The encounter with Carr wasn't quite as epiphanic: he only discovered her in early 2011, "during the process of looking into Tom Thomson and the Group for the Dulwich show." Nevertheless, he was impressed by what he saw and when it came time for him to draw up a list of potential future Canadian-themed shows for the Canadian Friends of Dulwich Picture Gallery, the Toronto-based organization that helped him access Thomson/Group art, "she was certainly on it." Later, "a couple of moments" pushed Carr to the fore: one was the number of Canadians and Canadian expatriates attending the Dulwich Thomson/Group who insisted, "Oh, you must do Emily Carr;" the other occurred during a seminar Dejardin hosted in February, 2012, during the show's appearance at the National Museum of Art in Oslo.

"A very irate little man – he was Norwegian – stood up and demanded to know why Carr wasn't in the show … and he actually sort of stormed out" in response to what he felt was an inadequate answer. "It made me realize how strongly people felt about her," Dejardin said.

A salient aspect of the Carr show will be its presentation of aboriginal artifacts, lent mostly by British collectors.
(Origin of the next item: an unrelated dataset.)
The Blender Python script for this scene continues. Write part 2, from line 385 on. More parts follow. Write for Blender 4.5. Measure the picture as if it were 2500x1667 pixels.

The hope here, according to Milroy, "is to make clear to visiting British audiences the sophistication and beauty of the aboriginal cultures of the northwest coast, and the integrity of their cosmology." The exhibition's also about the differences between "a landscape experienced by a white woman of British colonial background and an indigenous experience of place, rooted through kinship to the natural world."

The show's full title, Painting Canada 2: Emily Carr and the Indigenous Art of the Northwest Coast, implies that a series is under way at Dulwich. That's an entirely correct presumption, said Dejardin, who, after naming some of his other favourite Canadian artists – David Milne, J.W. Morrice, Maurice Cullen, Painters Eleven – refrained from tipping his hand as to what Painting Canada 3 might be about.